Sunday, August 16, 2009

When the village becomes the world!

As a child I heard stories about how every village was self-sufficient in itself and catered to its own basic needs of food, clothing and shelter. History books revealed stories of how the cobbler, potter, farmer, teacher, pujari, king co-existed in the eco-system of the village and lent it a sense of completeness and fulfillment.

As time passed, people went from one village to another and started trading items and improved quality of living. This paradigm went on expanding and today the world has emerged into a truly global village. Every country interacts with another for satisfying even basic needs let alone many things far beyond the basics. Food, garments, furnishing, vehicles, labour everything is now exchanged more than anytime before in the history of this world.

Globalization has made the world flatter and smaller. The world now operates like one mighty village where someone is working to meet the needs of someone else in the other corner of the world and where openness encourages cultural exchanges and ideas, best practices from distinct faraway traditions are assimilated to improve living and working conditions.

So long as these exchanges are not based on the "Money" factor, things look really good. The moment money becomes the sole reason for the exchange; things begin to become complicated from a "human" perspective; albeit, from a "business" angle things are still great perhaps. Just to illustrate this point consider the outsourcing story of today. So long as the outsourcing will genuinely improve quality and efficiency, everyone stands to benefit.

But, initially the decision to outsource is based on costs! The outsourcee gets paid slightly lesser than the current costs, thereby keeping both the outsourcer and the outsourcee happy. Over time, the need to optimize on costs still remains and more is sought out of the outsourcee. Before the outsourcing started, skills existed within the outsourcer's domain, but once the skill is outsourced the outsourcer seeks cost savings out of the outsourcee - giving rise to slogshops, where eventually to retain business the workforce at the outsourcee's end is made to work harder with tighter margins and constraints.

Although it looks like the outsourcer has gained - well, yes, the outsourcer gained monetarily in the short term, but in the longer term has lost the skills to do that job and be self-sufficient. The conventional method of inducting youngsters into the organization and training them to take on these roles would yield the same benefits from a pure cost angle. In fact, it would also help retain skills.

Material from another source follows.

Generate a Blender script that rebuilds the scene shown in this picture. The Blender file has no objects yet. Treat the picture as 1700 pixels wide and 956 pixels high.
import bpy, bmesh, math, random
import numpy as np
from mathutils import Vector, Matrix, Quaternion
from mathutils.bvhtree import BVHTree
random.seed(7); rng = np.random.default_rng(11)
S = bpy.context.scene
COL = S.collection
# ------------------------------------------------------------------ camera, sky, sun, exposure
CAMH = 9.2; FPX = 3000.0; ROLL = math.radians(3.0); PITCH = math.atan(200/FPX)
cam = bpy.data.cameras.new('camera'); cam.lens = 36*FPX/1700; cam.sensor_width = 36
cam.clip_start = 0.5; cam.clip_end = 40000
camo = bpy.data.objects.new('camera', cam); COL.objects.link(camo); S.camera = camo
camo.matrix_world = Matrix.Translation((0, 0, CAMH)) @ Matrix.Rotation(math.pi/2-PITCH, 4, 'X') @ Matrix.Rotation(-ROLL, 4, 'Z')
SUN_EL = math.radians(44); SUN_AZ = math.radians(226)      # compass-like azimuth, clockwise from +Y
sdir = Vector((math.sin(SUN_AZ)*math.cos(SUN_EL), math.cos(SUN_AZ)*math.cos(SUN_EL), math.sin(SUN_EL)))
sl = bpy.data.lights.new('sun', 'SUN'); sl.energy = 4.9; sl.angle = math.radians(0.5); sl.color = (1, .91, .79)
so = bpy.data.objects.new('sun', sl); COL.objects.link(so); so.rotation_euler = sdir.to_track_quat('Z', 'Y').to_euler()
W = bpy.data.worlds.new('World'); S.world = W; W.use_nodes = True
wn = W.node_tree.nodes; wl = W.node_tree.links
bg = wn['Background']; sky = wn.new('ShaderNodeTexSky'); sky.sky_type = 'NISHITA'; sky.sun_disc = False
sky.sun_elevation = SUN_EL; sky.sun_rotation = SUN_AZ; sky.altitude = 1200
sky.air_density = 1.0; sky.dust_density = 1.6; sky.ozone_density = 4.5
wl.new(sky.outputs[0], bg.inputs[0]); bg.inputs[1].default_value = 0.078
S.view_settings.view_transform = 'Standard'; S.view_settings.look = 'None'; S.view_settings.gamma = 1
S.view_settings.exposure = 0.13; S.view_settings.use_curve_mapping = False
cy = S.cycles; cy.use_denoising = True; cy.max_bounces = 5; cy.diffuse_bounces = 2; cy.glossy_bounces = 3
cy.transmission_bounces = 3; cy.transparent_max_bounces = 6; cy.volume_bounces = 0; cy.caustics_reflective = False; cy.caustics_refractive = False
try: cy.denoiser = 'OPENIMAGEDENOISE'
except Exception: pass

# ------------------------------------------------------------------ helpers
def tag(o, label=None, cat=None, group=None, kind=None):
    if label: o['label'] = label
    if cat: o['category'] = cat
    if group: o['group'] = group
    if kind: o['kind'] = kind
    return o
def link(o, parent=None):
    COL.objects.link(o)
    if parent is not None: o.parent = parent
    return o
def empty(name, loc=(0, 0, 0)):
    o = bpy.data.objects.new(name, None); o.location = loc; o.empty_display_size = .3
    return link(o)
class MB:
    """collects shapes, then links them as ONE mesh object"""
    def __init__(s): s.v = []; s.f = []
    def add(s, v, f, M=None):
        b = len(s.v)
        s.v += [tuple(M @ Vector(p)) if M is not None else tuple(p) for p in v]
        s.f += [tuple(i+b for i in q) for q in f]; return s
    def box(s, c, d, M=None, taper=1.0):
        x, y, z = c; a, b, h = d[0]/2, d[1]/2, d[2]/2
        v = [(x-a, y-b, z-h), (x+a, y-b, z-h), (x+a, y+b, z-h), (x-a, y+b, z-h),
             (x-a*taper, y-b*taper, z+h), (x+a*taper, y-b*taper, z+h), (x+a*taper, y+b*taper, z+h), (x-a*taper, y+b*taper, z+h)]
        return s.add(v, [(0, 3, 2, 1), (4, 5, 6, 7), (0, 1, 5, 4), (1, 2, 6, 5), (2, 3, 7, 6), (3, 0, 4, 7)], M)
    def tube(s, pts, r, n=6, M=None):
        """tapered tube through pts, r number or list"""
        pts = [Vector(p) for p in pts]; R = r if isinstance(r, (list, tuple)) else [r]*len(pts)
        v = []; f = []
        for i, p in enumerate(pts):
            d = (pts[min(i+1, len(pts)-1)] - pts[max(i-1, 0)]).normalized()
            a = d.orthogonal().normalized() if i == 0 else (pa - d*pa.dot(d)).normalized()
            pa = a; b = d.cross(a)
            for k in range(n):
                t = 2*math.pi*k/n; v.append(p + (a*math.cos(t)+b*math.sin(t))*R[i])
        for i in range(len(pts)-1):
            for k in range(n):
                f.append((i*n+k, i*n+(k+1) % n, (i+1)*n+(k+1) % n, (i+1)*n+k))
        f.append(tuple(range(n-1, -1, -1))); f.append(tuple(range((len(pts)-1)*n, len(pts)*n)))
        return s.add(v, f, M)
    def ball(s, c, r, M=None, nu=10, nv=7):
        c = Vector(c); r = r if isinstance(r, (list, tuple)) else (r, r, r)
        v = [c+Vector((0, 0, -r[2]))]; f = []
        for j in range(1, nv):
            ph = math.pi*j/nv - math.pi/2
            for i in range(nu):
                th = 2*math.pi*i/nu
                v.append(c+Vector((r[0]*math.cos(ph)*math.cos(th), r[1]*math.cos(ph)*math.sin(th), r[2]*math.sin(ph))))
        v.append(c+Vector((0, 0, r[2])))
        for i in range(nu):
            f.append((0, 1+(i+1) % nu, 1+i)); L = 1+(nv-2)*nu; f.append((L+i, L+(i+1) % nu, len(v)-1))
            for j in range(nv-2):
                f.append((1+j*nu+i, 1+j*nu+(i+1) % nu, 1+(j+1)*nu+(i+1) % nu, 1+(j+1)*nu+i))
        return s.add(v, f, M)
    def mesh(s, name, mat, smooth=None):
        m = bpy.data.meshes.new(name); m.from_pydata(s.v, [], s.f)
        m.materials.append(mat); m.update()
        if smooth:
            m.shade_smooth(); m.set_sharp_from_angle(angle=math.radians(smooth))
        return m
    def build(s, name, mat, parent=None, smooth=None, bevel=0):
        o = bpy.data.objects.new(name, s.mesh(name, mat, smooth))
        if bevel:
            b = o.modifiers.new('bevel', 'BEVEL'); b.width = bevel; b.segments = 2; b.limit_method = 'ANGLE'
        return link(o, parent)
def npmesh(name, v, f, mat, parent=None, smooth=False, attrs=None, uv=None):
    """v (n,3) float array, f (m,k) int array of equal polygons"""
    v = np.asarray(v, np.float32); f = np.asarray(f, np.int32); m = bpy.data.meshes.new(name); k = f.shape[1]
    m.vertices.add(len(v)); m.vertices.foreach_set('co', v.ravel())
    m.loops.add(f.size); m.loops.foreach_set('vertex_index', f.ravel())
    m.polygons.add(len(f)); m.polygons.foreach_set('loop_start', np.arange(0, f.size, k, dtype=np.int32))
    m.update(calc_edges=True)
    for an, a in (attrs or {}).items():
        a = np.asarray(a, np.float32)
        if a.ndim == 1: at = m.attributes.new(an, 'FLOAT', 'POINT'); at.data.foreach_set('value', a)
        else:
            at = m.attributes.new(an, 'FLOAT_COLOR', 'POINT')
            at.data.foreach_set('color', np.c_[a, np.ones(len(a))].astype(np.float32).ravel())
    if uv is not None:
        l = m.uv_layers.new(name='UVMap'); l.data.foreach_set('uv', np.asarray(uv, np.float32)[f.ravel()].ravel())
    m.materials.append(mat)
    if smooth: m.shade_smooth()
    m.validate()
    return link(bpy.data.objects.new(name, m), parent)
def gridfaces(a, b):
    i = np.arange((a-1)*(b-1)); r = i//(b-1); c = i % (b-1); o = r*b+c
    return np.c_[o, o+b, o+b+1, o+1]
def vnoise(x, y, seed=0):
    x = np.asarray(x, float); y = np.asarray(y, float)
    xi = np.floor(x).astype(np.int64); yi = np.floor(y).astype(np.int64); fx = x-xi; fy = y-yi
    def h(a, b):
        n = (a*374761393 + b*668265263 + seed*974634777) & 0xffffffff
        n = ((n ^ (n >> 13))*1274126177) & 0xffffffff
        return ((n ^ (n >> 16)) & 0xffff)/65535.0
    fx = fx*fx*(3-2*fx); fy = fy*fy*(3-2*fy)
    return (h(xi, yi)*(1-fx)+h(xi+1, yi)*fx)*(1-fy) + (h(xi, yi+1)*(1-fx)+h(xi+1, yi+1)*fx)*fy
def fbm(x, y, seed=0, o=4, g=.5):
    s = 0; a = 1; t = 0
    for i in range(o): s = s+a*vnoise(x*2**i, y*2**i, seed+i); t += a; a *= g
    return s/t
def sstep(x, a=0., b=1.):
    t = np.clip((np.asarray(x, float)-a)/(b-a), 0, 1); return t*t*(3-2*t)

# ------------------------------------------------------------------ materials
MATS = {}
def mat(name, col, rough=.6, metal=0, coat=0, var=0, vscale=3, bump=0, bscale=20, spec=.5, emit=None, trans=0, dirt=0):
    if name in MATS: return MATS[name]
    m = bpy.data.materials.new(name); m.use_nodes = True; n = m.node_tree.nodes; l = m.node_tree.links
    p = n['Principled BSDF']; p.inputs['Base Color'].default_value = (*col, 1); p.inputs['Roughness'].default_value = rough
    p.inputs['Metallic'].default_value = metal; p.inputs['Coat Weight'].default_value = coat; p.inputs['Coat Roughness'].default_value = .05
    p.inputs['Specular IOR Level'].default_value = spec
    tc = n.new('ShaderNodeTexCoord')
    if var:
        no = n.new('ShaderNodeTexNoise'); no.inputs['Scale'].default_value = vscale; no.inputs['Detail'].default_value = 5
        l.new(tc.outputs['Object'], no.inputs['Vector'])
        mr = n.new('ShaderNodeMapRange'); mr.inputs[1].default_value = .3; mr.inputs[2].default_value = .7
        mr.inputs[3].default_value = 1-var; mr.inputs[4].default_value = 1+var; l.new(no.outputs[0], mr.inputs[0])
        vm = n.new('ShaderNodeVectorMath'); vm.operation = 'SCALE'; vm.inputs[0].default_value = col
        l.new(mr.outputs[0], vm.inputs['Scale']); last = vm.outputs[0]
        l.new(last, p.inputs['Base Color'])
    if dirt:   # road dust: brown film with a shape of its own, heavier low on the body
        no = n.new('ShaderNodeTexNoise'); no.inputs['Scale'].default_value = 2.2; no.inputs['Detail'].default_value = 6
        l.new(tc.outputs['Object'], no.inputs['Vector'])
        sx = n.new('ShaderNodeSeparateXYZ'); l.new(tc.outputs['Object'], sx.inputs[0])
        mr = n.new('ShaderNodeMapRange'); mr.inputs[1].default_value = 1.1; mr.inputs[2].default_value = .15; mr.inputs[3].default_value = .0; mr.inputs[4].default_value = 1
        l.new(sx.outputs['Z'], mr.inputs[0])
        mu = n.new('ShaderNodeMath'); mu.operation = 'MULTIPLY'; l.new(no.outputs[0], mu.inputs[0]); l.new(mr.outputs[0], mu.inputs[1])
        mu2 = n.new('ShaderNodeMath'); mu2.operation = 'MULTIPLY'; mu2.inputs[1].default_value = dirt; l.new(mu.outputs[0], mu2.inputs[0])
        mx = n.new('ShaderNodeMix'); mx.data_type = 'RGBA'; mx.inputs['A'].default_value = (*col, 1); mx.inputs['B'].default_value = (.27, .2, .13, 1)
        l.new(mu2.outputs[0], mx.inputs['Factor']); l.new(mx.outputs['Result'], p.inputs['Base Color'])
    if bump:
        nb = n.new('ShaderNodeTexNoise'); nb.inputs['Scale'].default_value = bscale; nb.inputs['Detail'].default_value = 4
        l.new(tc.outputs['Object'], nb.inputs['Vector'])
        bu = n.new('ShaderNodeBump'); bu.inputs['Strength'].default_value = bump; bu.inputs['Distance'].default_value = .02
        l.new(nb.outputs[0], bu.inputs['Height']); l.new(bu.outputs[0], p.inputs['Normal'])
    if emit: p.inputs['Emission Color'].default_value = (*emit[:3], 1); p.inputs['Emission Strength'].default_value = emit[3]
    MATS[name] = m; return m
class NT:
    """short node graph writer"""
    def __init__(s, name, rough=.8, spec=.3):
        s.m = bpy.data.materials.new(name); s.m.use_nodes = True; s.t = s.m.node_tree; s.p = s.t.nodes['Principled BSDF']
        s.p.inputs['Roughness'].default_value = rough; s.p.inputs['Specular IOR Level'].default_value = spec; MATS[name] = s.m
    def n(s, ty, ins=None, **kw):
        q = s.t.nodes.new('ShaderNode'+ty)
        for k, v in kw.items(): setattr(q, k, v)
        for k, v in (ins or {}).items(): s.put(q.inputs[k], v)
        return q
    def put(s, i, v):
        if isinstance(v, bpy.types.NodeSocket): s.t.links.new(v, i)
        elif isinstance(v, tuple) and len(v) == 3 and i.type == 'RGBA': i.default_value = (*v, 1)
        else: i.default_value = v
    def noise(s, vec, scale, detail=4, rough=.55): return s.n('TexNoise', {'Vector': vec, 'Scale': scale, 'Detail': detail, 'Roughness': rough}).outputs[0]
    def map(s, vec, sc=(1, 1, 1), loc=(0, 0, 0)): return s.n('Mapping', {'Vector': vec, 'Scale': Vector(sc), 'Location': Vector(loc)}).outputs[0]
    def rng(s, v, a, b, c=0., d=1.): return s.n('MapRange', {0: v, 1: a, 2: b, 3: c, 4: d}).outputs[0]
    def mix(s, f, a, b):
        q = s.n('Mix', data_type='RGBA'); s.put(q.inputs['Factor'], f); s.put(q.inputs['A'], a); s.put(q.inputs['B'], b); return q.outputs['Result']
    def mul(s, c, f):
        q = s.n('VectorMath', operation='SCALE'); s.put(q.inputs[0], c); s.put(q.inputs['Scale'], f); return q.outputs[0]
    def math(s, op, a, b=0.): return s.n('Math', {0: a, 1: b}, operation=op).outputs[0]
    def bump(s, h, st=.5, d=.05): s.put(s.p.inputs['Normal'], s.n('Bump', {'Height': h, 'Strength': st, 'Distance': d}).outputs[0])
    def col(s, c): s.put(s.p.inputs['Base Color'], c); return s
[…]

The outsourcee looks like they have gained - initally, since they started getting paid for the work they did, but in the long run, the outsourcee becomes a slogshop adding little value spending little effort in improving skills/offerings, increasing efficiency etc.

It seems like until avenues are new and processes are evolving outsourcers want to keep those jobs with them, and once things are evolved and task is business as usual, the process is outsourced later. This is the same situation that the world went through when machines were invented and people were replaced by machines. At that time, people gave up doing the mundane and tiresome tasks and instead started to make more machines! Similarly today, the outsourcer needs to ensure newer avenues are being harvested alongside to provide a means of future occupation for existing and upcoming resources.

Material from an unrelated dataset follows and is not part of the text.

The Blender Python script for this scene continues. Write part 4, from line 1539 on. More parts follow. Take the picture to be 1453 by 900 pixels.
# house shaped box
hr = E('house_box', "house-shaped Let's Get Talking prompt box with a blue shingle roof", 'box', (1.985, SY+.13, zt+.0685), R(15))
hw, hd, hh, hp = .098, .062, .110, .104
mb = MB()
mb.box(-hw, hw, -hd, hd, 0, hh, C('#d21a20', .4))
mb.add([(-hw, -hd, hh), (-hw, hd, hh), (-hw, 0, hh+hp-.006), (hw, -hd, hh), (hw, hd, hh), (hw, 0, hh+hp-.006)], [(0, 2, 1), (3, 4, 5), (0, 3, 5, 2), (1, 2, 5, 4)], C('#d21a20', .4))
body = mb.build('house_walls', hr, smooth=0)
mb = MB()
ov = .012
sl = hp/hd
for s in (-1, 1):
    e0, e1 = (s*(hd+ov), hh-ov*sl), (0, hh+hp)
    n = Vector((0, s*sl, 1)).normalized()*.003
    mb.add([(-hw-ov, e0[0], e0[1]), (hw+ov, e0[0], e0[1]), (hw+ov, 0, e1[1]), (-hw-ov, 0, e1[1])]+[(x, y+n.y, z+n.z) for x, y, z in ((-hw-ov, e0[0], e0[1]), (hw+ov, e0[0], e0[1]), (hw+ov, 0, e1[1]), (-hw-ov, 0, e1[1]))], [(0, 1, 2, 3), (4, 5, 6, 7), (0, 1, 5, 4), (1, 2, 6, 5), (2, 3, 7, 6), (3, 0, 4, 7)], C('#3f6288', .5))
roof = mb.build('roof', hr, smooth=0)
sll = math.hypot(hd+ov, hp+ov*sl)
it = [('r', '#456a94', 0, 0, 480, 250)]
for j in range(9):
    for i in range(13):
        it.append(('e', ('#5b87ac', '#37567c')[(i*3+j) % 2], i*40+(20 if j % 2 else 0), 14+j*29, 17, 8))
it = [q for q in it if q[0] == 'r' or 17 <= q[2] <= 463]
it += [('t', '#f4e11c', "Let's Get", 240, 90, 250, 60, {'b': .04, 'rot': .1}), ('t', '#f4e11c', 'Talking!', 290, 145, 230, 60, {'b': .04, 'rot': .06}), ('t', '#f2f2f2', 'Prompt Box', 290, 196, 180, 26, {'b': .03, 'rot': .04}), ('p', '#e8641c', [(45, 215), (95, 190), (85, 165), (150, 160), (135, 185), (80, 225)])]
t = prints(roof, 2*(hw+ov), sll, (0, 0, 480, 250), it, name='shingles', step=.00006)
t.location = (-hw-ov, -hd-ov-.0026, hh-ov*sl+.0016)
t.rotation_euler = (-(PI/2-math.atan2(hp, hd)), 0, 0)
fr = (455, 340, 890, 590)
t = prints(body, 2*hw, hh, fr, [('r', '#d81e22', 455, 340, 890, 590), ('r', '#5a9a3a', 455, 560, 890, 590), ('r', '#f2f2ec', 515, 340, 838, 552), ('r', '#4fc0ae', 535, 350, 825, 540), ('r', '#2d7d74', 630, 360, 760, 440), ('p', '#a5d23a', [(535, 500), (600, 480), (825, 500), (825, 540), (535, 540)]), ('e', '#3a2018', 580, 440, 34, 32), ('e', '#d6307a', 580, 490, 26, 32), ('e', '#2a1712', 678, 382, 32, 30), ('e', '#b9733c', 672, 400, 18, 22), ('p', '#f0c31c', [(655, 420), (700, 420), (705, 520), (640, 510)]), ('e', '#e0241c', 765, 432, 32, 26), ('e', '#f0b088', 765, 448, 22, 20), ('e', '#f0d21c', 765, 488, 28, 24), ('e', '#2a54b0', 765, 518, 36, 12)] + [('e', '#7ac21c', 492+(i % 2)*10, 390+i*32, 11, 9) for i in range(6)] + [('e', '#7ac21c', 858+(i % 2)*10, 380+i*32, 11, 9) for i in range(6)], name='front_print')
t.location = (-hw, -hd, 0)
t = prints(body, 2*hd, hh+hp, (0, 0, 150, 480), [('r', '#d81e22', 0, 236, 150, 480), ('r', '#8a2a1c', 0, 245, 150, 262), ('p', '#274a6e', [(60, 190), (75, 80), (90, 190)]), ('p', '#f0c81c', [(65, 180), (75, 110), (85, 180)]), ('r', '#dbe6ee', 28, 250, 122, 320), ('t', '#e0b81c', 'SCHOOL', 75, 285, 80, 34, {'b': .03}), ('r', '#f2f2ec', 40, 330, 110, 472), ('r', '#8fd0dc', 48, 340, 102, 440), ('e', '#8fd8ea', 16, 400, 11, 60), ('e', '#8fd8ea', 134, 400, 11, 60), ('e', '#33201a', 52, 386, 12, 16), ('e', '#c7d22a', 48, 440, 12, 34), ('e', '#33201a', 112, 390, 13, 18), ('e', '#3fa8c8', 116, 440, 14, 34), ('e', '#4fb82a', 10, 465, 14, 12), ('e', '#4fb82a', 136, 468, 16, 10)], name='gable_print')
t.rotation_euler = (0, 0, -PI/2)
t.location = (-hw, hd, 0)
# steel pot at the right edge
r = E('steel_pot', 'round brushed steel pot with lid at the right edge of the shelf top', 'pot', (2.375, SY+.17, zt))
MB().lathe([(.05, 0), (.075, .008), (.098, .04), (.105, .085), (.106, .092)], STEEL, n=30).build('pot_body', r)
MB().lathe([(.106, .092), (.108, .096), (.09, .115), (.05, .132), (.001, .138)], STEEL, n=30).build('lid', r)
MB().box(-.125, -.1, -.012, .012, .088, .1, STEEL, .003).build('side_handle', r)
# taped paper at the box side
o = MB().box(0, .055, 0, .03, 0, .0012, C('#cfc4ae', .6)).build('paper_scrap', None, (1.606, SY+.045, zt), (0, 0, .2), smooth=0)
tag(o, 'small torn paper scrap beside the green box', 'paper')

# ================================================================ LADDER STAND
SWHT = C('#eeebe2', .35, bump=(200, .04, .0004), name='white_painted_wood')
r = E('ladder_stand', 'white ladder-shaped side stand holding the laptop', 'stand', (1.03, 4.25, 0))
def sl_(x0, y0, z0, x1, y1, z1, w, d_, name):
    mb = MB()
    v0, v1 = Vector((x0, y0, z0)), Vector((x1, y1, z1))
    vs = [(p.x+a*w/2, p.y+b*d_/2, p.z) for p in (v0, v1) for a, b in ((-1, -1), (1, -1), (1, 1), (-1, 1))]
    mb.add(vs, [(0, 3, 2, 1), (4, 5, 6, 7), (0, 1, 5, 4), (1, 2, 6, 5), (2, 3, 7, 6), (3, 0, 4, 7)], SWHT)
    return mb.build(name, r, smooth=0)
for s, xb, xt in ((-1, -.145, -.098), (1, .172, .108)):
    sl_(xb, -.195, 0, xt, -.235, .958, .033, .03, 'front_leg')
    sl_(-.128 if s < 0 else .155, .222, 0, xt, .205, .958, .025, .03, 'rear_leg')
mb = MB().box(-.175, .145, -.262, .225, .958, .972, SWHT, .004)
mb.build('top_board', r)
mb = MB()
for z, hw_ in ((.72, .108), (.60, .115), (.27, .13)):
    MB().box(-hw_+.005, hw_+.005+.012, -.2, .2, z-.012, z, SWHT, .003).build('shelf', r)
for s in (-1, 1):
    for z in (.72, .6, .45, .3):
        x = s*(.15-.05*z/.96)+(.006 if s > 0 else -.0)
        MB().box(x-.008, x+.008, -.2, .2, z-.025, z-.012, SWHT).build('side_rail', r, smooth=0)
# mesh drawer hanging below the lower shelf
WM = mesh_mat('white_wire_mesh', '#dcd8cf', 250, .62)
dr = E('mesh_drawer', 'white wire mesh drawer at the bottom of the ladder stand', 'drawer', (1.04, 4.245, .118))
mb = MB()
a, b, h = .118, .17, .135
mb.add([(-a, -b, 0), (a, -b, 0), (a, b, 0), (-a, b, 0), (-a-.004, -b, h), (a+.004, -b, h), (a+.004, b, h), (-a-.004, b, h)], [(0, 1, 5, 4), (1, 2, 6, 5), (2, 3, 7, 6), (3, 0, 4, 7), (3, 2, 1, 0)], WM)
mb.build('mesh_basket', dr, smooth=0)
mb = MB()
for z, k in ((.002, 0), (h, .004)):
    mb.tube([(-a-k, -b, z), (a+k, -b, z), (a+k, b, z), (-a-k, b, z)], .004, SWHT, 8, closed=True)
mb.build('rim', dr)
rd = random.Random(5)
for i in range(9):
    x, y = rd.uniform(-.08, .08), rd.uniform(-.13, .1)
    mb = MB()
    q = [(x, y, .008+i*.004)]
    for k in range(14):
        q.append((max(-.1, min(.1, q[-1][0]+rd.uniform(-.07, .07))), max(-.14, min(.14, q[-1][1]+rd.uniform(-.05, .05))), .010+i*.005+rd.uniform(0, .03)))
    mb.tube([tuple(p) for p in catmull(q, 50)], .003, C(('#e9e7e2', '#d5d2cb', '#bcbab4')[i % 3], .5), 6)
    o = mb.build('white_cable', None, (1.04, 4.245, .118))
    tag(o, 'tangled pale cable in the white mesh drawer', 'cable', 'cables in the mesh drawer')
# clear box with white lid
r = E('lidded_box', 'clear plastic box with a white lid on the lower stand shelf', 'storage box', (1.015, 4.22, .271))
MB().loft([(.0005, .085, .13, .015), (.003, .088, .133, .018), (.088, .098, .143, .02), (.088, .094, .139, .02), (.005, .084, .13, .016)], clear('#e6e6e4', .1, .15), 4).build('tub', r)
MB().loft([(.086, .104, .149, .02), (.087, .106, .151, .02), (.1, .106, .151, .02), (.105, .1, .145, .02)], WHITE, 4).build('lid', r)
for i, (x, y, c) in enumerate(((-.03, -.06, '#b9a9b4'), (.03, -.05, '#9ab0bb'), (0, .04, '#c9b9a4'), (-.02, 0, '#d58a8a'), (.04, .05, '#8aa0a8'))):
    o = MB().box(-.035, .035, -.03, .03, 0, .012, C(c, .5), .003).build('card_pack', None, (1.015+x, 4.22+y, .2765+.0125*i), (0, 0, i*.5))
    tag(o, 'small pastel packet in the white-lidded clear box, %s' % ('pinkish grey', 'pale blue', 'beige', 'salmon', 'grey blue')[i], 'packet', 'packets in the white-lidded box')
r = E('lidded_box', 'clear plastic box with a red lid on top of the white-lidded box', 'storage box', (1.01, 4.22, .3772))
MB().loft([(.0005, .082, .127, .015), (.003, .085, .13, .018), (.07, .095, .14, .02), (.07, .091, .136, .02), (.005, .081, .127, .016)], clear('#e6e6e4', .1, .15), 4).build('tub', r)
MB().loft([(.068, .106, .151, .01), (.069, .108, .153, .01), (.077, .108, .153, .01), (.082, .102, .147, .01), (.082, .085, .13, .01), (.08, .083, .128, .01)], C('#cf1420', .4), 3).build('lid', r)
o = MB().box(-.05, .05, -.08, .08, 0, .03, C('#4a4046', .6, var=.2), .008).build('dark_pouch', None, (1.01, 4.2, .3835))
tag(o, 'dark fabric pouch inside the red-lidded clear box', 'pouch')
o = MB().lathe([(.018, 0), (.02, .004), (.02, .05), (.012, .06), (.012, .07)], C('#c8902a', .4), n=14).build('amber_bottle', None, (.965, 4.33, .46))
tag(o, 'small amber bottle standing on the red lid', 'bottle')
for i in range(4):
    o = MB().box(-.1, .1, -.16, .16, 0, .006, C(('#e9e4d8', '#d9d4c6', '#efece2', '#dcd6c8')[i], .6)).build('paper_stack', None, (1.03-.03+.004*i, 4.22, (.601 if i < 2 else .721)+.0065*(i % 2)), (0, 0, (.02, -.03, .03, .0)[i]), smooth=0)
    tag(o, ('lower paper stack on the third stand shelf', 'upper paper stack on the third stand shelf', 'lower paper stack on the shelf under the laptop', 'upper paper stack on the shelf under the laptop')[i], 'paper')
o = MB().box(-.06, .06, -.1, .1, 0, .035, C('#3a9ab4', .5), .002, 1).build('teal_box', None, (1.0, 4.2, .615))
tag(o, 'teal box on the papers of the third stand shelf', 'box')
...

Even if the outsourcer's population density showed a downward trend balance will not be maintained; because that would mean fewer people using the services of the outsourcer's business over time and a further stretch on costs! At the outsourcee's end, genuine talent may end up getting wasted in a slogshop, so long as avenues to use such talent are mined for alongside. If genuine talent ends up spending effort in a slogshop, then likely chances are that this talent will improve and invent new methods and ways of doing things thus leading to more people having no work!

Balance is not easy to achieve , there are many factors like reduced mortality, increased population that make this new world order a complex equation. Self-sufficiency today has expanded to mean being self-sufficient at the global level, leaving little margin for error. If one end of the chain collapses, it is a ripple effect across. This is true of many other phenomena that were limited to the village level earlier. Much thought needs to be invested to determine the focus of this changing world. An individual, organization or nation cannot think about growth and improvement from a localized perspective. Just as self-sufficiency has become global in perception, growth needs to be perceived in totality, from a global standpoint.

United we stand, divided we fall, could not be a more absolute truth than it is today!